DATA PROVIDED start

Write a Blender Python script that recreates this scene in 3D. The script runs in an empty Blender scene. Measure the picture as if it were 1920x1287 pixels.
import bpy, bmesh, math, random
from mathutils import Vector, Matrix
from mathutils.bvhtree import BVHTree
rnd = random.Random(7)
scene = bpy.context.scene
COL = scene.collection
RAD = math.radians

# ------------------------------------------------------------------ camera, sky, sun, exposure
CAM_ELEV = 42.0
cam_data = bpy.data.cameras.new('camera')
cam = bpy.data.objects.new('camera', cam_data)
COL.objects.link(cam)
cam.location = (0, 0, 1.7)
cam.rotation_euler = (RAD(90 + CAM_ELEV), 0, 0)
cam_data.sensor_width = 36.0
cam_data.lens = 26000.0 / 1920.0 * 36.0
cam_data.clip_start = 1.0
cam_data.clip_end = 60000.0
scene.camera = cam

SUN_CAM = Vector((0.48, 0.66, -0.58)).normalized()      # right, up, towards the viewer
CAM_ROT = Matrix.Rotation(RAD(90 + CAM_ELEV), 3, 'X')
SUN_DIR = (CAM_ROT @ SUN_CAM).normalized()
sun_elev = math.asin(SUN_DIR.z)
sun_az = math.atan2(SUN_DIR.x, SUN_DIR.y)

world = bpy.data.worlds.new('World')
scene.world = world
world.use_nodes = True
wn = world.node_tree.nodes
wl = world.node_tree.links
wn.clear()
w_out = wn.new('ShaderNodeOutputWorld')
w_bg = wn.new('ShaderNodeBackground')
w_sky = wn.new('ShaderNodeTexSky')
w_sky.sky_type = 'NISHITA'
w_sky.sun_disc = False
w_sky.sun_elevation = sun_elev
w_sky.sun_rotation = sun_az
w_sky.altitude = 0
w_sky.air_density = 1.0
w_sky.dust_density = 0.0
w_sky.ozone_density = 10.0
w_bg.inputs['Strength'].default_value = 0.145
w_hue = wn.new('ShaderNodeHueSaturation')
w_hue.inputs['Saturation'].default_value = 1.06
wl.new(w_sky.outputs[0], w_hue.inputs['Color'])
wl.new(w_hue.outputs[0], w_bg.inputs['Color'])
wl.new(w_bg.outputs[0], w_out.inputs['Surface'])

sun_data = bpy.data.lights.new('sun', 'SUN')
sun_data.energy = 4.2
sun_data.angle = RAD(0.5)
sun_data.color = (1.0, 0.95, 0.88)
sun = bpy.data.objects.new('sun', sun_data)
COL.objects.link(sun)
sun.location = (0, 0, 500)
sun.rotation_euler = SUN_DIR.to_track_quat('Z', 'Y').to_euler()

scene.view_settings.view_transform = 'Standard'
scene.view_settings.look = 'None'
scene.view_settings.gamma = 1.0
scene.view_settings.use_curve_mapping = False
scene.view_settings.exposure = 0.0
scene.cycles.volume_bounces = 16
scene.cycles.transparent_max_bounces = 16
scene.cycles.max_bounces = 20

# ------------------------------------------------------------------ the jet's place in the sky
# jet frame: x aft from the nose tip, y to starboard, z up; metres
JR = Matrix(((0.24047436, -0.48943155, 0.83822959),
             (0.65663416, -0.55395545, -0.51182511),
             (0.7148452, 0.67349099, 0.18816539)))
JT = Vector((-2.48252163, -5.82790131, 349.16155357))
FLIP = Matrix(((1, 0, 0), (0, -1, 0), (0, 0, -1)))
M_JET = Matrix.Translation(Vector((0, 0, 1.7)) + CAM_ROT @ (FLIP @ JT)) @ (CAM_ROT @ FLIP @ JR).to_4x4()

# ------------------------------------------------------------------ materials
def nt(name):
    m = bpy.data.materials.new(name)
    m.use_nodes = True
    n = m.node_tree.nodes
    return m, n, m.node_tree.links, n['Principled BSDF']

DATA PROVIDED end

SET PROBLEM.
From the first line to the last, please quote the material above exactly.

THE COMPLETED TASK.
Write a Blender Python script that recreates this scene in 3D. The script runs in an empty Blender scene. Measure the picture as if it were 1920x1287 pixels.
import bpy, bmesh, math, random
from mathutils import Vector, Matrix
from mathutils.bvhtree import BVHTree
rnd = random.Random(7)
scene = bpy.context.scene
COL = scene.collection
RAD = math.radians

# ------------------------------------------------------------------ camera, sky, sun, exposure
CAM_ELEV = 42.0
cam_data = bpy.data.cameras.new('camera')
cam = bpy.data.objects.new('camera', cam_data)
COL.objects.link(cam)
cam.location = (0, 0, 1.7)
cam.rotation_euler = (RAD(90 + CAM_ELEV), 0, 0)
cam_data.sensor_width = 36.0
cam_data.lens = 26000.0 / 1920.0 * 36.0
cam_data.clip_start = 1.0
cam_data.clip_end = 60000.0
scene.camera = cam

SUN_CAM = Vector((0.48, 0.66, -0.58)).normalized()      # right, up, towards the viewer
CAM_ROT = Matrix.Rotation(RAD(90 + CAM_ELEV), 3, 'X')
SUN_DIR = (CAM_ROT @ SUN_CAM).normalized()
sun_elev = math.asin(SUN_DIR.z)
sun_az = math.atan2(SUN_DIR.x, SUN_DIR.y)

world = bpy.data.worlds.new('World')
scene.world = world
world.use_nodes = True
wn = world.node_tree.nodes
wl = world.node_tree.links
wn.clear()
w_out = wn.new('ShaderNodeOutputWorld')
w_bg = wn.new('ShaderNodeBackground')
w_sky = wn.new('ShaderNodeTexSky')
w_sky.sky_type = 'NISHITA'
w_sky.sun_disc = False
w_sky.sun_elevation = sun_elev
w_sky.sun_rotation = sun_az
w_sky.altitude = 0
w_sky.air_density = 1.0
w_sky.dust_density = 0.0
w_sky.ozone_density = 10.0
w_bg.inputs['Strength'].default_value = 0.145
w_hue = wn.new('ShaderNodeHueSaturation')
w_hue.inputs['Saturation'].default_value = 1.06
wl.new(w_sky.outputs[0], w_hue.inputs['Color'])
wl.new(w_hue.outputs[0], w_bg.inputs['Color'])
wl.new(w_bg.outputs[0], w_out.inputs['Surface'])

sun_data = bpy.data.lights.new('sun', 'SUN')
sun_data.energy = 4.2
sun_data.angle = RAD(0.5)
sun_data.color = (1.0, 0.95, 0.88)
sun = bpy.data.objects.new('sun', sun_data)
COL.objects.link(sun)
sun.location = (0, 0, 500)
sun.rotation_euler = SUN_DIR.to_track_quat('Z', 'Y').to_euler()

scene.view_settings.view_transform = 'Standard'
scene.view_settings.look = 'None'
scene.view_settings.gamma = 1.0
scene.view_settings.use_curve_mapping = False
scene.view_settings.exposure = 0.0
scene.cycles.volume_bounces = 16
scene.cycles.transparent_max_bounces = 16
scene.cycles.max_bounces = 20

# ------------------------------------------------------------------ the jet's place in the sky
# jet frame: x aft from the nose tip, y to starboard, z up; metres
JR = Matrix(((0.24047436, -0.48943155, 0.83822959),
             (0.65663416, -0.55395545, -0.51182511),
             (0.7148452, 0.67349099, 0.18816539)))
JT = Vector((-2.48252163, -5.82790131, 349.16155357))
FLIP = Matrix(((1, 0, 0), (0, -1, 0), (0, 0, -1)))
M_JET = Matrix.Translation(Vector((0, 0, 1.7)) + CAM_ROT @ (FLIP @ JT)) @ (CAM_ROT @ FLIP @ JR).to_4x4()

# ------------------------------------------------------------------ materials
def nt(name):
    m = bpy.data.materials.new(name)
    m.use_nodes = True
    n = m.node_tree.nodes
    return m, n, m.node_tree.links, n['Principled BSDF']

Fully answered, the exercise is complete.